* EXERCISE DESCRIPTION *
Copy the lines from the start of the records below through the line containing "SC.camera = cam", both included, and leave out the pictures.
----- MATERIAL SUPPLIED -----
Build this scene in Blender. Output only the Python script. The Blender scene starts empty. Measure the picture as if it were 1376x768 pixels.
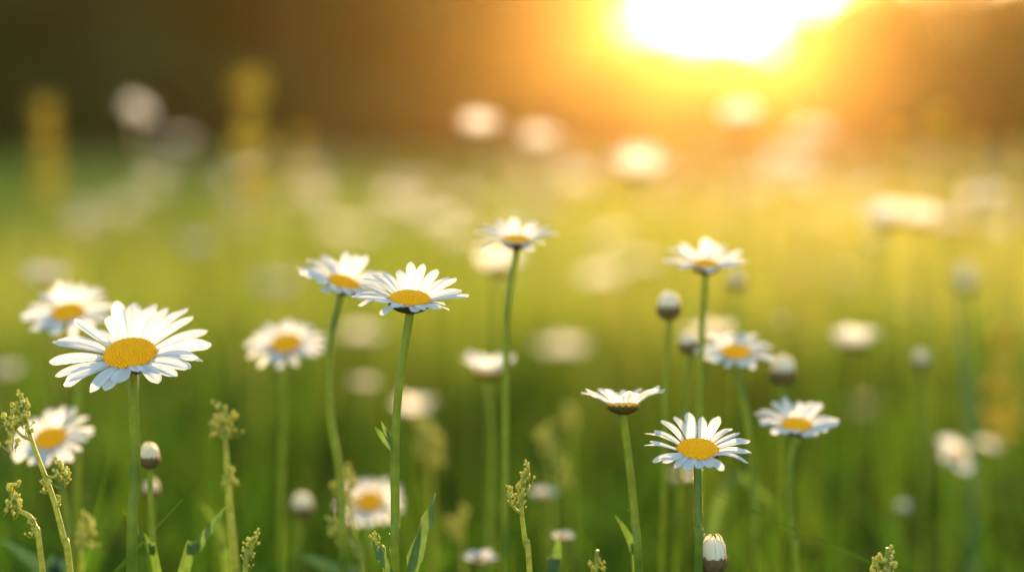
import bpy, math, random
import numpy as np
from mathutils import Matrix, Vector

rng = np.random.default_rng(7)
random.seed(7)
SC = bpy.context.scene
COL = SC.collection
PI = math.pi
R = math.radians

# ------------------------------------------------------------------ camera
CAM_Z = 0.5
PITCH = math.atan(189 / 1911.1)                     # the horizon sits above the middle of the frame
cam_d = bpy.data.cameras.new("camera")
cam = bpy.data.objects.new("camera", cam_d)
COL.objects.link(cam)
cam.location = (0, 0, CAM_Z)
cam.rotation_euler = (PI / 2 - PITCH, 0, 0)
cam_d.sensor_width = 36
cam_d.lens = 50
cam_d.clip_start = 0.02
cam_d.clip_end = 1000
cam_d.dof.use_dof = True
cam_d.dof.focus_distance = 0.5375
cam_d.dof.aperture_fstop = 2.1
cam_d.dof.aperture_blades = 0
SC.camera = cam

# ------------------------------------------------------------------ sky, sun, exposure
SUN_AZ, SUN_EL = R(8.2), R(6.1)
w = bpy.data.worlds.new("World")
SC.world = w
w.use_nodes = True
nt = w.node_tree
sky = nt.nodes.new("ShaderNodeTexSky")
sky.sky_type = 'NISHITA'
sky.sun_disc = False
sky.sun_elevation = SUN_EL
sky.sun_rotation = SUN_AZ
sky.air_density = 1.0
sky.dust_density = 1.2
bg = nt.nodes["Background"]
nt.links.new(sky.outputs[0], bg.inputs[0])
bg.inputs[1].default_value = 0.15
sd = bpy.data.lights.new("sun", 'SUN')
sd.energy = 4.2
sd.color = (1.0, 0.66, 0.33)
sd.angle = R(0.5)
sun = bpy.data.objects.new("sun", sd)
COL.objects.link(sun)
SUN_DIR = Vector((math.sin(SUN_AZ) * math.cos(SUN_EL), math.cos(SUN_AZ) * math.cos(SUN_EL), math.sin(SUN_EL)))
sun.rotation_euler = SUN_DIR.to_track_quat('Z', 'Y').to_euler()
sun.location = (4, 20, 12)
SC.view_settings.view_transform = 'Standard'
SC.view_settings.look = 'None'
SC.view_settings.gamma = 1
SC.view_settings.exposure = 2.38
cy = SC.cycles
cy.use_denoising = True
cy.max_bounces = 6
cy.diffuse_bounces = 4
cy.transmission_bounces = 4
cy.volume_bounces = 0
cy.sample_clamp_indirect = 4

HAZE_DENSITY, HAZE_G, HAZE_COL = 0.00105, 0.87, (1.0, 0.60, 0.17)

# ------------------------------------------------------------------ helpers
CP, SP = math.cos(PITCH), math.sin(PITCH)
def at(px, py, D):
    """a point of the place seen at pixel (px, py) of the 1376 px wide photo, D metres in front of the lens"""
    u, v = (px - 688) / 1911.1 * D, (384 - py) / 1911.1 * D
    return Vector((u, D * CP + v * SP, CAM_Z - D * SP + v * CP))

def tag(o, label=None, cat=None, group=None, kind=None):
    if label: o["label"] = label
    if cat: o["category"] = cat
    if group: o["group"] = group
    if kind: o["kind"] = kind
    return o

def empty(name, loc):
    o = bpy.data.objects.new(name, None)
    o.empty_display_size = 0.02
    COL.objects.link(o)
    o.location = loc
    return o

class MB:
    def __init__(self):
        self.v, self.f, self.m, self.n, self.uv = [], [], [], 0, []
    def add(self, verts, faces, M=None, mat=0, uv=None):
        verts = np.asarray(verts, float)
        if M is not None:
            A = np.array(M)
            verts = verts @ A[:3, :3].T + A[:3, 3]
        self.v.append(verts)
        n = self.n
        self.f += [tuple(i + n for i in f) for f in faces]
        self.m += [mat] * len(faces)
        self.uv.append(np.asarray(uv, float) if uv is not None else np.zeros((len(verts), 2)))
        self.n += len(verts)
    def mesh(self, name, mats, smooth=True):
        me = bpy.data.meshes.new(name)
        V = np.concatenate(self.v)
        me.from_pydata(V.tolist(), [], self.f)
        for mt in (mats if isinstance(mats, (list, tuple)) else [mats]):
            me.materials.append(mt)
        if len(set(self.m)) > 1:
            me.polygons.foreach_set("material_index", self.m)
        if smooth:
            me.polygons.foreach_set("use_smooth", [True] * len(self.f))
        UV = np.concatenate(self.uv)
        if UV.any():
            lay = me.uv_layers.new(name="UVMap")
            li = np.empty(len(me.loops), int)
            me.loops.foreach_get("vertex_index", li)
            lay.data.foreach_set("uv", UV[li].ravel())
        me.update()
        return me
    def build(self, name, mats, parent=None, M=None, smooth=True):
        return put(name, self.mesh(name, mats, smooth), parent, M)

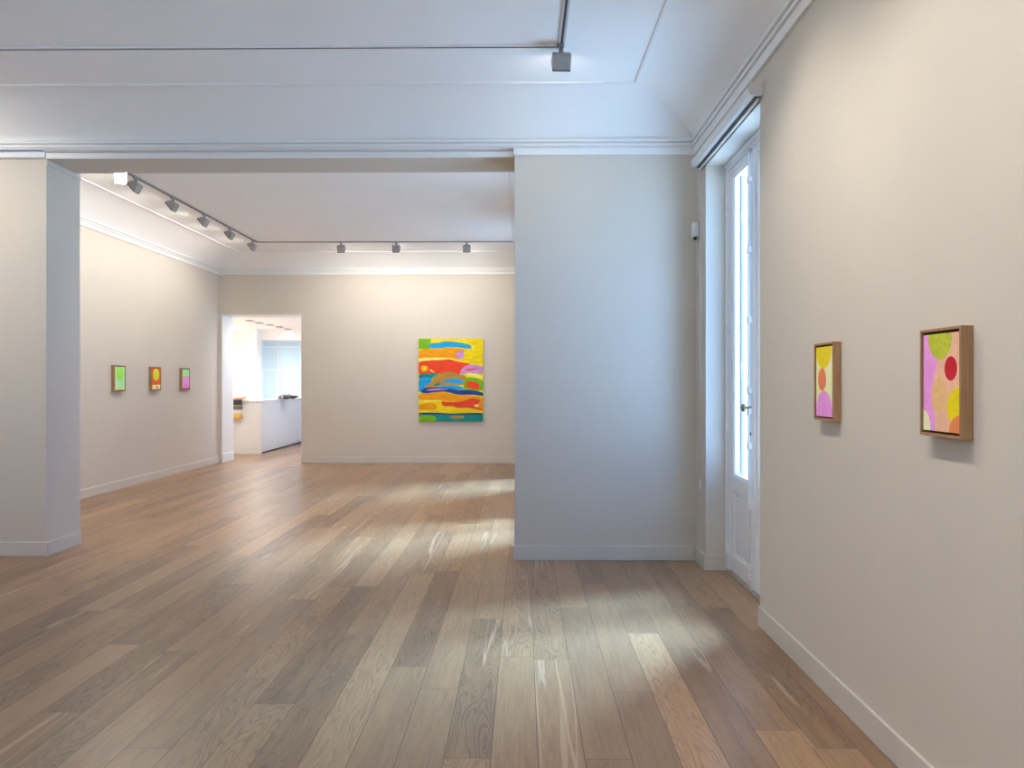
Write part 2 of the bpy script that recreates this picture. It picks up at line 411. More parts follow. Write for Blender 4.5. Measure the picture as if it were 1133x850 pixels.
# ------------------------------------------------------------------ french windows in the right wall
XD = XR + 0.165       # inner face of the frame
def french_window(name, y0, y1, XD=XD):
    r = bpy.data.objects.new(name, None); COL.objects.link(r); r.location = (XD, y0, 0); struct(r)
    Wd = y1 - y0; H = ZS
    m = MB()
    m.box(0, 0.09, 0, 0.055, 0, H); m.box(0, 0.09, Wd - 0.055, Wd, 0, H); m.box(0, 0.09, 0.055, Wd - 0.055, H - 0.05, H)
    m.box(-0.012, 0.0, 0.0, 0.03, 0, H); m.box(-0.012, 0.0, Wd - 0.03, Wd, 0, H); m.box(-0.02, 0, 0, Wd, H - 0.03, H)
    m.build('door_frame', M_DOOR, r, bevel=0.004)
    m = MB(); m.box(-0.01, 0.28, 0, Wd, 0.0, 0.018); m.build('threshold', M_STONE, r, bevel=0.004)
    mid = Wd / 2
    for side in (0, 1):
        a, b = ((0.057, mid - 0.002) if side == 0 else (mid + 0.002, Wd - 0.057))
        m = MB(); zb, zt = 0.024, H - 0.052; st = 0.085
        m.box(0.012, 0.062, a, a + st, zb, zt); m.box(0.012, 0.062, b - st, b, zb, zt)
        m.box(0.012, 0.062, a + st, b - st, zb, zb + 0.13)
        m.box(0.012, 0.062, a + st, b - st, 0.66, 0.775)
        m.box(0.012, 0.062, a + st, b - st, zt - 0.07, zt)
        # beads round the glass and the panel
        for (p, q, u, v) in ((a + st, b - st, 0.775, zt - 0.07), (a + st, b - st, zb + 0.13, 0.66)):
            for bx in ((p, p + 0.014, u, v), (q - 0.014, q, u, v), (p, q, u, u + 0.014), (p, q, v - 0.014, v)):
                m.box(0.020, 0.054, bx[0], bx[1], bx[2], bx[3])
        leaf = m.build('door_leaf', M_DOOR, r, bevel=0.003)
        m = MB(); m.box(0.030, 0.046, a + st + 0.01, b - st - 0.01, zb + 0.135, 0.655)
        m.box(0.022, 0.030, a + st + 0.055, b - st - 0.055, zb + 0.18, 0.61)
        m.build('panel', M_DOOR, leaf, bevel=0.006)
        m = MB(); m.box(0.034, 0.040, a + st + 0.004, b - st - 0.004, 0.779, zt - 0.074); m.build('glass_pane', M_GLASS, leaf)
        hy = 0.050 if side == 0 else Wd - 0.050
        for hz in (0.17, 1.12, 1.96, 2.93):
            m = MB(); m.tube((-0.008, hy, hz - 0.045), (-0.008, hy, hz + 0.045), 0.009, 12); m.lathe([(0.0, 0.014), (0.006, 0.008), (0.009, 0)], (-0.008, hy, hz + 0.045), (0, 0, 1), 12)
            m.lathe([(0.0, 0.014), (0.006, 0.008), (0.009, 0)], (-0.008, hy, hz - 0.045), (0, 0, -1), 12)
            m.build('hinge', M_DOOR, leaf)
    # moulded cover strip on the meeting stiles
    m = MB(); m.box(-0.006, 0.014, mid - 0.035, mid + 0.035, 0.03, H - 0.06); m.box(-0.014, -0.006, mid - 0.018, mid + 0.018, 0.03, H - 0.06)
    m.build('cover_strip', M_DOOR, r, bevel=0.004)
    m = MB(); m.tube((-0.026, mid + 0.004, 0.10), (-0.026, mid + 0.004, H - 0.09), 0.008, 12)
    for z in (0.12, 0.19, 0.62, 1.05, 1.30, 1.45, 1.95, 2.45, 2.95):
        m.box(-0.036, -0.012, mid - 0.016, mid + 0.024, z - 0.022, z + 0.022)
        m.lathe([(0.008, -0.03), (0.013, -0.018), (0.013, 0.018), (0.008, 0.03)], (-0.026, mid + 0.004, z), (0, 0, 1), 12)
    m.build('bolt_rod', M_DOOR, r, bevel=0.003)
    m = MB(); m.box(-0.034, -0.012, mid - 0.02, mid + 0.03, H - 0.10, H - 0.075); m.box(-0.040, -0.034, mid - 0.012, mid + 0.02, 0.018, 0.03); m.build('bolt_keeper', M_STEEL, r, bevel=0.002)
    m = MB(); m.tube((-0.012, mid, 1.325), (-0.060, mid, 1.325), 0.008, 14)
    m.lathe([(0.016, 0.0), (0.012, 0.006), (0.010, 0.02)], (-0.014, mid, 1.325), (-1, 0, 0), 16)
    m.lathe([(0.009, 0.0), (0.026, 0.006), (0.030, 0.014), (0.026, 0.024), (0.012, 0.030), (0.0, 0.032)], (-0.052, mid, 1.325), (-1, 0, 0), 20)
    m.build('knob', M_BRASS, r)
    m = MB(); m.lathe([(0.012, 0), (0.012, 0.004), (0.0, 0.006)], (-0.014, mid, 1.14), (-1, 0, 0), 14); m.build('keyhole', M_BLACK, r)
    return r
for nme, xb in (('window_added_6', -5.0),):  # unseen back window, added for cool fill light
    o = french_window(nme, 0.0, 1.6); o.rotation_euler = (0, 0, -PI / 2); o.location = (xb, YB - 0.165, 0)
names = ['window_1', 'window_2', 'window_added_7', 'window_3', 'window_4']  # third one unseen, added to lighten the ceiling and left walls
for nme, (a, b) in zip(names, WINDOWS): french_window(nme, a, b)
for nme, (a, b) in zip(names[3:], WINDOWS2): french_window(nme, a, b, XR2 + 0.165)

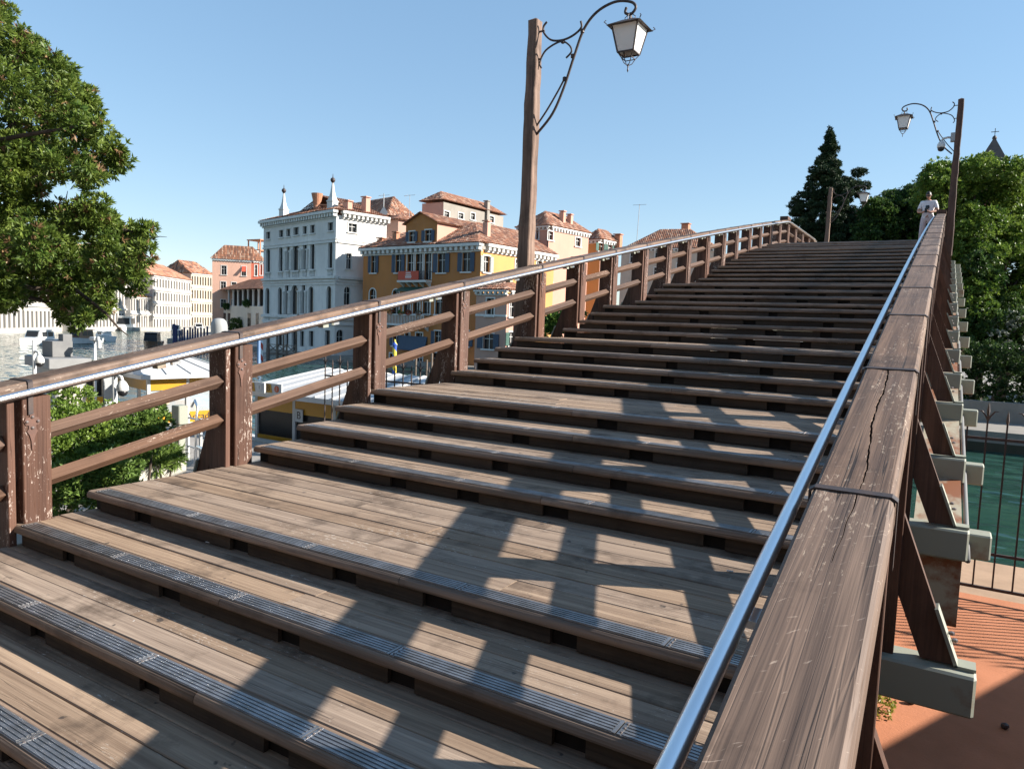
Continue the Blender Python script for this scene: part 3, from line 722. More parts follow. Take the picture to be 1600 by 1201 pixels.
-----
* RESPONSE TO THE EXERCISE *
Build this scene in Blender. Output only the Python script. The Blender scene starts empty. Measure the picture as if it were 1376x768 pixels.
import bpy, math, random
import numpy as np
from mathutils import Matrix, Vector

rng = np.random.default_rng(7)
random.seed(7)
SC = bpy.context.scene
COL = SC.collection
PI = math.pi
R = math.radians

# ------------------------------------------------------------------ camera
CAM_Z = 0.5
PITCH = math.atan(189 / 1911.1)                     # the horizon sits above the middle of the frame
cam_d = bpy.data.cameras.new("camera")
cam = bpy.data.objects.new("camera", cam_d)
COL.objects.link(cam)
cam.location = (0, 0, CAM_Z)
cam.rotation_euler = (PI / 2 - PITCH, 0, 0)
cam_d.sensor_width = 36
cam_d.lens = 50
cam_d.clip_start = 0.02
cam_d.clip_end = 1000
cam_d.dof.use_dof = True
cam_d.dof.focus_distance = 0.5375
cam_d.dof.aperture_fstop = 2.1
cam_d.dof.aperture_blades = 0
SC.camera = cam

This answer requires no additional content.